#### TO BE DONE:
Copy out each line below that has the word "only" in it.

#### SUPPLIED MATERIAL:
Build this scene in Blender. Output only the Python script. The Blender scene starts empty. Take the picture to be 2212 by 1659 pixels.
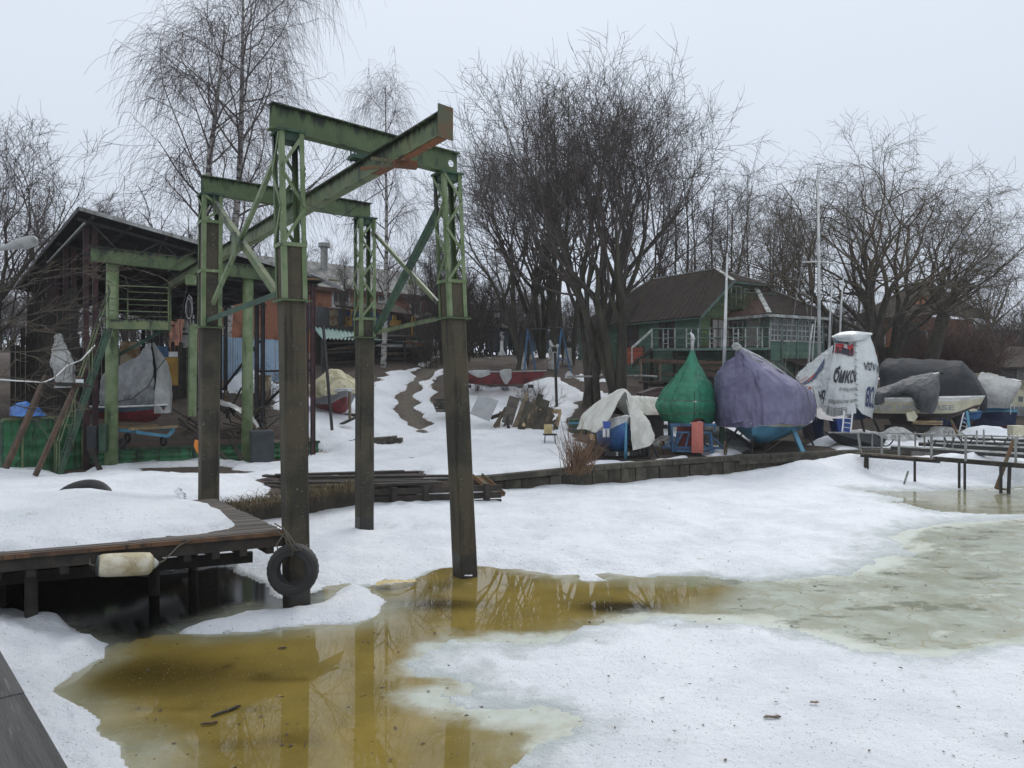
import bpy, math, random
import numpy as np
from mathutils import Vector, Matrix
R = math.radians
sc = bpy.context.scene
random.seed(7)
# ------------------------------------------------------------------ camera, light, exposure
cam_d = bpy.data.cameras.new('camera'); cam = bpy.data.objects.new('camera', cam_d)
sc.collection.objects.link(cam); sc.camera = cam
cam.location = (0, 0, 3.0); cam.rotation_euler = (R(90), 0, 0)
cam_d.lens = 27.0; cam_d.sensor_width = 36.0; cam_d.shift_y = -10 / 2400.0
cam_d.clip_start = 0.1; cam_d.clip_end = 2000
world = bpy.data.worlds.new('World'); sc.world = world; world.use_nodes = True
SUN_EL, SUN_AZ = R(42), R(200)
def setup_world():
    nt = world.node_tree; nt.nodes.clear()
    out = nt.nodes.new('ShaderNodeOutputWorld'); bg = nt.nodes.new('ShaderNodeBackground')
    sky = nt.nodes.new('ShaderNodeTexSky'); sky.sky_type = 'NISHITA'; sky.sun_disc = False
    sky.sun_elevation = SUN_EL; sky.sun_rotation = SUN_AZ; sky.dust_density = 4.0
    # a closed deck of stratus: the clear sky only tints an even grey cloud layer, a little brighter overhead
    geo = nt.nodes.new('ShaderNodeTexCoord'); sep = nt.nodes.new('ShaderNodeSeparateXYZ')
    nt.links.new(geo.outputs['Generated'], sep.inputs[0])
    ramp = nt.nodes.new('ShaderNodeValToRGB')
    ramp.color_ramp.elements[0].position = 0.0; ramp.color_ramp.elements[0].color = (0.575, 0.635, 0.735, 1)
    ramp.color_ramp.elements[1].position = 1.0; ramp.color_ramp.elements[1].color = (0.88, 0.94, 1.02, 1)
    nt.links.new(sep.outputs[2], ramp.inputs[0])
    no = nt.nodes.new('ShaderNodeTexNoise'); no.inputs['Scale'].default_value = 1.6; no.inputs['Detail'].default_value = 3
    nt.links.new(geo.outputs['Generated'], no.inputs['Vector'])
    mr = nt.nodes.new('ShaderNodeMapRange'); mr.inputs[3].default_value = 8.7; mr.inputs[4].default_value = 9.9
    nt.links.new(no.outputs[0], mr.inputs[0])
    vm = nt.nodes.new('ShaderNodeVectorMath'); vm.operation = 'SCALE'
    nt.links.new(ramp.outputs[0], vm.inputs[0]); nt.links.new(mr.outputs[0], vm.inputs['Scale'])
    mx = nt.nodes.new('ShaderNodeMix'); mx.data_type = 'RGBA'; mx.inputs[0].default_value = 0.93
    nt.links.new(sky.outputs[0], mx.inputs[6]); nt.links.new(vm.outputs[0], mx.inputs[7])
    nt.links.new(mx.outputs[2], bg.inputs[0]); bg.inputs[1].default_value = 0.1
    nt.links.new(bg.outputs[0], out.inputs[0])
setup_world()
sun_d = bpy.data.lights.new('sun', 'SUN'); sun = bpy.data.objects.new('sun', sun_d); sc.collection.objects.link(sun)
sun_d.energy = 1.5; sun_d.angle = R(28); sun_d.color = (1.0, 0.985, 0.96)
sun.rotation_euler = (R(90) - SUN_EL, 0, R(160))
sc.view_settings.view_transform = 'Standard'; sc.view_settings.look = 'None'
sc.view_settings.gamma = 1.0; sc.view_settings.use_curve_mapping = False
sc.view_settings.exposure = 0.27
sc.cycles.max_bounces = 6; sc.cycles.diffuse_bounces = 3; sc.cycles.volume_bounces = 2
sc.cycles.use_denoising = True

# ------------------------------------------------------------------ measuring and mesh helpers
ORD = ['leftmost', 'second from the left', 'third from the left', 'fourth from the left', 'fifth from the left', 'sixth from the left', 'seventh from the left', 'eighth from the left', 'rightmost']
F, CX, HY = 1659.0, 1106.0, 820.5
def P(x, y, Y):                       # a measured direction at distance Y -> place in the world
    return Vector(((x - CX) / F * Y, Y, 3.0 - (y - HY) / F * Y))
def G(x, y, z=0.0):                   # where that direction meets height z
    Y = (3.0 - z) * F / (y - HY)
    return Vector(((x - CX) / F * Y, Y, z))
def V(*a): return Vector(a)
ORG = {}
def setprops(o, label=None, cat=None, group=None, kind=None):
    if label: o['label'] = label
    if cat: o['category'] = cat
    if group: o['group'] = group
    if kind: o['kind'] = kind
    return o
def thing(name, label, cat, loc=(0, 0, 0), rz=0.0, group=None):
    o = bpy.data.objects.new(name, None); sc.collection.objects.link(o)
    o.location = loc; o.rotation_euler = (0, 0, rz); o.empty_display_size = 0.2
    ORG[o.name] = Vector(loc)
    return setprops(o, label, cat, group)
def mesh_obj(name, verts, faces, mats, parent=None, local=False, smooth=False, mi=None, kind=None, label=None):
    """verts are world coordinates unless local; faces index tuples or an (n,k) int array"""
    v = np.array(verts, dtype=np.float64).reshape(-1, 3)
    if parent is not None:
        org = Vector((0, 0, 0)) if local else ORG[parent.name]
    else:
        lo, hi = v.min(0), v.max(0)
        org = Vector((0, 0, 0)) if local else Vector(((lo[0] + hi[0]) / 2, (lo[1] + hi[1]) / 2, lo[2]))
    me = bpy.data.meshes.new(name)
    vv = v - np.array(org)
    if isinstance(faces, np.ndarray):
        n, k = faces.shape
        me.vertices.add(len(vv)); me.vertices.foreach_set('co', vv.ravel())
        me.loops.add(n * k); me.loops.foreach_set('vertex_index', faces.ravel().astype(np.int32))
        me.polygons.add(n)
        me.polygons.foreach_set('loop_start', np.arange(0, n * k, k, dtype=np.int32))
        me.polygons.foreach_set('loop_total', np.full(n, k, dtype=np.int32))
        me.update(calc_edges=True)
    else:
        me.from_pydata([tuple(x) for x in vv], [], faces); me.update()
    if not isinstance(mats, (list, tuple)): mats = [mats]
    for m in mats: me.materials.append(m)
    if mi is not None: me.polygons.foreach_set('material_index', np.array(mi, dtype=np.int32))
    if smooth: me.polygons.foreach_set('use_smooth', np.ones(len(me.polygons), dtype=bool))
    o = bpy.data.objects.new(name, me); sc.collection.objects.link(o)
    if parent is not None:
        o.parent = parent; ORG[o.name] = ORG[parent.name].copy()
    else:
        o.location = org; ORG[o.name] = org.copy()
    if kind: o['kind'] = kind
    if label: o['label'] = label
    return o
class MB:
    def __init__(s): s.v = []; s.f = []; s.mi = []
    def add(s, vs, fs, mi=0):
        n = len(s.v); s.v += [tuple(v) for v in vs]
        s.f += [tuple(i + n for i in f) for f in fs]; s.mi += [mi] * len(fs)
        return s
    def hexa(s, b, t, mi=0):          # 4 bottom + 4 top corners
        return s.add(list(b) + list(t), [(3, 2, 1, 0), (4, 5, 6, 7), (0, 1, 5, 4), (1, 2, 6, 5), (2, 3, 7, 6), (3, 0, 4, 7)], mi)
    def box(s, c, sz, rz=0.0, mi=0):  # centre, size
        ca, sa = math.cos(rz), math.sin(rz); x, y, z = sz[0] / 2, sz[1] / 2, sz[2] / 2
        def q(a, b, h): return (c[0] + a * ca - b * sa, c[1] + a * sa + b * ca, c[2] + h)
        return s.hexa([q(-x, -y, -z), q(x, -y, -z), q(x, y, -z), q(-x, y, -z)], [q(-x, -y, z), q(x, -y, z), q(x, y, z), q(-x, y, z)], mi)
    def bar(s, a, b, w, h=None, up=(0, 0, 1), mi=0, off=(0, 0)):
        a = Vector(a); b = Vector(b); h = w if h is None else h
        d = (b - a).normalized(); u = Vector(up)
        if abs(d.dot(u.normalized())) > 0.98: u = Vector((0.8, 0.6, 0))
        sd = d.cross(u).normalized(); u = sd.cross(d).normalized()
        c = []
        for e in (a, b):
            for (i, j) in ((-1, -1), (1, -1), (1, 1), (-1, 1)):
                c.append(e + sd * (i * w / 2 + off[0]) + u * (j * h / 2 + off[1]))
        return s.hexa(c[:4], c[4:], mi)
    def ibeam(s, a, b, w, h, t=0.02, mi=0):
        s.bar(a, b, t * 0.8, h - 2 * t, mi=mi)
        s.bar(a, b, w, t, off=(0, h / 2 - t / 2), mi=mi); s.bar(a, b, w, t, off=(0, -h / 2 + t / 2), mi=mi)
        return s
    def tube(s, pts, r, n=8, caps=True, mi=0):
        pts = [Vector(p) for p in pts]; rs = r if isinstance(r, (list, tuple)) else [r] * len(pts)
        base = len(s.v); ref = None
        for i, p in enumerate(pts):
            d = (pts[min(i + 1, len(pts) - 1)] - pts[max(i - 1, 0)])
            d = d.normalized() if d.length > 1e-9 else Vector((0, 0, 1))
            if ref is None:
                ref = d.cross(Vector((0.31, 0.2, 0.93)) if abs(d.z) < 0.9 else Vector((1, 0.1, 0))).normalized()
            ref = (ref - d * ref.dot(d)).normalized(); o = d.cross(ref)
            for k in range(n):
                a = 2 * math.pi * k / n
                s.v.append(tuple(p + (ref * math.cos(a) + o * math.sin(a)) * rs[i]))
        for i in range(len(pts) - 1):
            for k in range(n):
                a = base + i * n + k; b = base + i * n + (k + 1) % n
                s.f.append((a, b, b + n, a + n)); s.mi.append(mi)
        if caps:
            s.f.append(tuple(base + k for k in range(n))[::-1]); s.mi.append(mi)
            s.f.append(tuple(base + (len(pts) - 1) * n + k for k in range(n))); s.mi.append(mi)
        return s
    def torus(s, c, nrm, R0, r0, n=28, m=10, mi=0, flat=1.0):
        c = Vector(c); nz = Vector(nrm).normalized(); a = nz.cross(Vector((0, 0, 1)))
        a = a.normalized() if a.length > 0.01 else Vector((1, 0, 0)); b = nz.cross(a)
        base = len(s.v)
        for i in range(n):
            th = 2 * math.pi * i / n; d = a * math.cos(th) + b * math.sin(th)
            for j in range(m):
                ph = 2 * math.pi * j / m
                s.v.append(tuple(c + d * (R0 + r0 * math.cos(ph)) + nz * (r0 * flat * math.sin(ph))))
        for i in range(n):
            for j in range(m):
                s.f.append((base + i * m + j, base + ((i + 1) % n) * m + j, base + ((i + 1) % n) * m + (j + 1) % m, base + i * m + (j + 1) % m)); s.mi.append(mi)
        return s
    def quad(s, a, b, c, d, mi=0): return s.add([a, b, c, d], [(0, 1, 2, 3)], mi)
    def slab(s, pts, n, t, mi=0):     # polygon thickened by t along n
        pts = [Vector(p) for p in pts]; n = Vector(n).normalized() * t; k = len(pts)
        fs = [tuple(range(k))[::-1], tuple(range(k, 2 * k))] + [(i, (i + 1) % k, (i + 1) % k + k, i + k) for i in range(k)]
        return s.add(pts + [p + n for p in pts], fs, mi)
    def build(s, name, mats, parent=None, local=False, smooth=False, bevel=0.0, kind=None, label=None):
        o = mesh_obj(name, s.v, s.f, mats, parent, local, smooth, s.mi, kind, label)
        if bevel:
            m = o.modifiers.new('bevel', 'BEVEL'); m.width = bevel; m.segments = 1; m.limit_method = 'ANGLE'
        return o
def dup(o, loc=None, rz=None, label=None, group=None, scale=None):
    def cp(a, par):
        c = a.copy(); sc.collection.objects.link(c)
        if par is not None: c.parent = par
        for ch in list(a.children): cp(ch, c)
        return c
    c = cp(o, None)
    if loc is not None: c.location = loc
    if rz is not None: c.rotation_euler = (0, 0, rz)
    if scale is not None: c.scale = (scale,) * 3 if not isinstance(scale, tuple) else scale
    if label: c['label'] = label
    if group: c['group'] = group
    return c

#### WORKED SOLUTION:
Build this scene in Blender. Output only the Python script. The Blender scene starts empty. Take the picture to be 2212 by 1659 pixels.
    # a closed deck of stratus: the clear sky only tints an even grey cloud layer, a little brighter overhead